[AIM]: Everything from the first line of the data through the line with "rnd = random.Random(7)" is to be echoed exactly, minus the pictures.

[DATASET CONTENT]:

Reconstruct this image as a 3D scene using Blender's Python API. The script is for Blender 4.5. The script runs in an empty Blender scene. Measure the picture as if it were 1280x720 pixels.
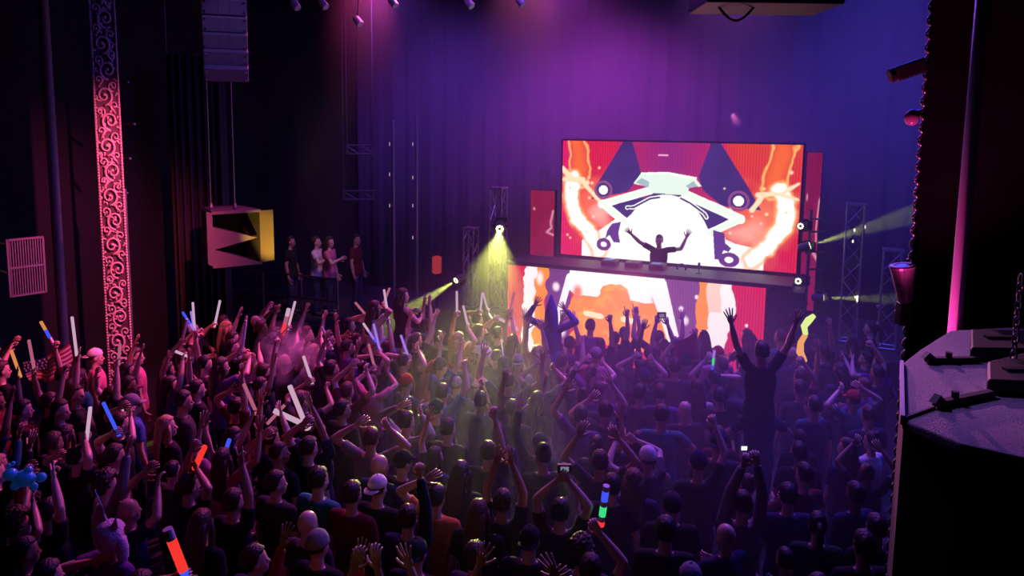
import bpy, bmesh, math, random
import numpy as np
from mathutils import Vector, Matrix, Euler, Quaternion

SC = bpy.context.scene
COL = SC.collection
V = Vector
rnd = random.Random(7)

# ---------------------------------------------------------------- camera
CAM_Z = 4.9
FPX = 950.0                      # focal length in pixels of the 1280x720 frame
SHIFT = -0.065
cam_data = bpy.data.cameras.new('camera')
cam_data.sensor_width = 36.0
cam_data.lens = FPX / 1280 * 36.0
cam_data.shift_y = SHIFT
cam_data.clip_start = 0.05
cam_data.clip_end = 200
CAM = bpy.data.objects.new('camera', cam_data)
COL.objects.link(CAM)
CAM_M = Matrix.Translation((0, 0, CAM_Z)) @ Matrix.Rotation(math.radians(83.0), 4, 'X') @ Matrix.Rotation(math.radians(0.7), 4, 'Z')
CAM.matrix_world = CAM_M
SC.camera = CAM
CAM_I = CAM_M.inverted()


def ray(px, py):
    d = V(((px - 640) / FPX, (360 - py) / FPX + SHIFT * 1280 / FPX, -1.0))
    return (CAM_M.to_3x3() @ d)


def PY(px, py, y):               # the point where the sight line meets the plane Y = y
    d = ray(px, py)
    return V((0, 0, CAM_Z)) + d * (y / d.y)


def PZ(px, py, z):               # the point where it meets the level z
    d = ray(px, py)
    return V((0, 0, CAM_Z)) + d * ((z - CAM_Z) / d.z)


def to_px(p):
    c = CAM_I @ V(p)
    return (640 + FPX * c.x / -c.z, 360 - (c.y / -c.z) * FPX + SHIFT * 1280)


# ---------------------------------------------------------------- colour, world, exposure
SC.view_settings.view_transform = 'Standard'
SC.view_settings.look = 'None'
SC.view_settings.gamma = 1.0
SC.view_settings.use_curve_mapping = False
SC.view_settings.exposure = 0.0
world = bpy.data.worlds.new('world')
SC.world = world
world.use_nodes = True
world.node_tree.nodes['Background'].inputs[0].default_value = (0.01, 0.006, 0.03, 1)
world.node_tree.nodes['Background'].inputs[1].default_value = 0.2
cy = SC.cycles
cy.max_bounces = 4
cy.diffuse_bounces = 2
cy.glossy_bounces = 2
cy.transmission_bounces = 2
cy.volume_bounces = 0
cy.transparent_max_bounces = 4
cy.volume_step_rate = 2.0
cy.volume_max_steps = 96
cy.caustics_reflective = False
cy.caustics_refractive = False
cy.sample_clamp_indirect = 4.0

# stage axes: U runs along the screen to the right, N from the screen to the crowd
YAW = math.radians(24)
U = V((math.cos(YAW), -math.sin(YAW), 0))
N = V((-math.sin(YAW), -math.cos(YAW), 0))
ZUP = V((0, 0, 1))
SCR_L = V((1.11, 17.07, 0))      # foot of the main screen's far edge


def ST(a, b, z):                 # a along the screen, b towards the crowd
    return SCR_L + U * a + N * b + ZUP * z


# ---------------------------------------------------------------- lights
def aim(o, target):
    d = V(target) - o.location
    o.rotation_euler = d.to_track_quat('-Z', 'Y').to_euler()


def spot(name, loc, target, color, power, angle, blend=0.3, radius=0.1):
    l = bpy.data.lights.new(name, 'SPOT')
    l.color = color
    l.energy = power
    l.spot_size = math.radians(angle)
    l.spot_blend = blend
    l.shadow_soft_size = radius
    o = bpy.data.objects.new(name, l)
    COL.objects.link(o)
    o.location = loc
    aim(o, target)
    return o


def area(name, loc, target, color, power, sx, sy):
    l = bpy.data.lights.new(name, 'AREA')
    l.shape = 'RECTANGLE'
    l.size = sx
    l.size_y = sy
    l.color = color
    l.energy = power
    o = bpy.data.objects.new(name, l)
    COL.objects.link(o)
    o.location = loc
    aim(o, target)
    return o


# stage washes flown high above the stage front, thrown down and back at the crowd
spot('magenta_wash_lamp', ST(-2.6, 3.0, 8.2), (-4.6, 9.6, 1.5), (1.0, 0.08, 0.44), 2300, 58, 0.8, 0.10)
spot('pink_wash_lamp', ST(0.6, 3.0, 8.2), (-1.2, 9.0, 1.5), (1.0, 0.16, 0.55), 1700, 54, 0.8, 0.10)
spot('violet_wash_lamp', ST(4.0, 3.0, 8.2), (2.2, 8.6, 1.5), (0.62, 0.14, 1.0), 1300, 60, 0.8, 0.10)
# added unseen fills on faces and arms, one hung high, one before the booth
spot('magenta_fill_lamp', ST(-0.2, 5.0, 7.7), (-5.2, 9.0, 1.2), (1.0, 0.10, 0.38), 2300, 50, 0.9, 0.08)
spot('red_fill_lamp', ST(2.2, 1.75, 1.9), (0.9, 9.5, 1.7), (1.0, 0.08, 0.36), 420, 110, 0.9, 0.08)
# added shirt fill, amber balcony lamp for hands, added pink fill for guests
spot('balcony_warm_lamp', (-1.6, 1.4, 6.4), PY(597, 452, 11.6), (1.0, 0.72, 0.5), 260, 13, 1.0, 0.1)
spot('balcony_amber_lamp', (-2.0, 1.0, 5.2), PY(500, 690, 5.6), (1.0, 0.42, 0.14), 26, 34, 1.0, 0.1)
spot('riser_fill_lamp', ST(-2.0, 5.0, 7.8), ST(-4.4, 3.0, 1.9), (1.0, 0.35, 0.55), 620, 18, 0.8, 0.05)
# deep blue and purple house washes
area('blue_house_wash', (5.0, 9.5, 8.2), (3.2, 8.5, 0), (0.05, 0.06, 1.0), 520, 5, 4)
area('violet_house_wash', (0.8, 10.0, 8.2), (0.8, 9, 0), (0.25, 0.07, 0.9), 230, 4, 4)
# purple light on the stage drape behind the screen
spot('purple_drape_lamp', ST(0.4, 1.6, 8.3), ST(0.8, -1.6, 2.6), (0.62, 0.07, 0.85), 1300, 105, 1.0, 0.3)
spot('blue_drape_lamp', ST(6.5, 2.4, 8.3), ST(6.5, -1.6, 3.5), (0.16, 0.08, 1.0), 620, 110, 1.0, 0.3)
spot('indigo_drape_lamp', ST(-3.4, 2.4, 8.3), ST(-3.2, -1.6, 3.4), (0.26, 0.07, 0.9), 900, 100, 1.0, 0.3)
# red lamp on the carved column, pink lamp raking the pier edge
spot('column_lamp', (-2.9, 9.2, 5.6), (-5.75, 11.0, 3.5), (1.0, 0.10, 0.26), 2200, 64, 0.9, 0.05)
spot('pier_edge_lamp', ST(3.0, 2.6, 7.9), (2.12, 3.98, 4.6), (1.0, 0.30, 0.62), 3000, 16, 0.9, 0.05)


# ---------------------------------------------------------------- materials
MATS = {}


def mat(name, color=(0.5, 0.5, 0.5), rough=0.6, metal=0.0, emit=None, estr=0.0, noise=None, nscale=20.0, bump=0.0, spec=0.5, sheen=0.0):
    if name in MATS:
        return MATS[name]
    m = bpy.data.materials.new(name)
    m.use_nodes = True
    nt = m.node_tree
    b = nt.nodes['Principled BSDF']
    b.inputs['Base Color'].default_value = (*color, 1)
    b.inputs['Roughness'].default_value = rough
    b.inputs['Metallic'].default_value = metal
    b.inputs['Specular IOR Level'].default_value = spec
    if sheen:
        b.inputs['Sheen Weight'].default_value = sheen
    if emit is not None:
        b.inputs['Emission Color'].default_value = (*emit, 1)
        b.inputs['Emission Strength'].default_value = estr
    if noise or bump:
        tc = nt.nodes.new('ShaderNodeTexCoord')
        n = nt.nodes.new('ShaderNodeTexNoise')
        n.inputs['Scale'].default_value = nscale
        n.inputs['Detail'].default_value = 3
        nt.links.new(tc.outputs['Object'], n.inputs['Vector'])
        if noise:
            mix = nt.nodes.new('ShaderNodeMix')
            mix.data_type = 'RGBA'
            mix.inputs[6].default_value = (*color, 1)
            mix.inputs[7].default_value = (*noise, 1)
            nt.links.new(n.outputs['Fac'], mix.inputs[0])
            nt.links.new(mix.outputs[2], b.inputs['Base Color'])
        if bump:
            bp = nt.nodes.new('ShaderNodeBump')
            bp.inputs['Strength'].default_value = bump
            bp.inputs['Distance'].default_value = 0.02
            nt.links.new(n.outputs['Fac'], bp.inputs['Height'])
            nt.links.new(bp.outputs['Normal'], b.inputs['Normal'])
    MATS[name] = m
    return m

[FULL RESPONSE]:
Reconstruct this image as a 3D scene using Blender's Python API. The script is for Blender 4.5. The script runs in an empty Blender scene. Measure the picture as if it were 1280x720 pixels.
import bpy, bmesh, math, random
import numpy as np
from mathutils import Vector, Matrix, Euler, Quaternion

SC = bpy.context.scene
COL = SC.collection
V = Vector
rnd = random.Random(7)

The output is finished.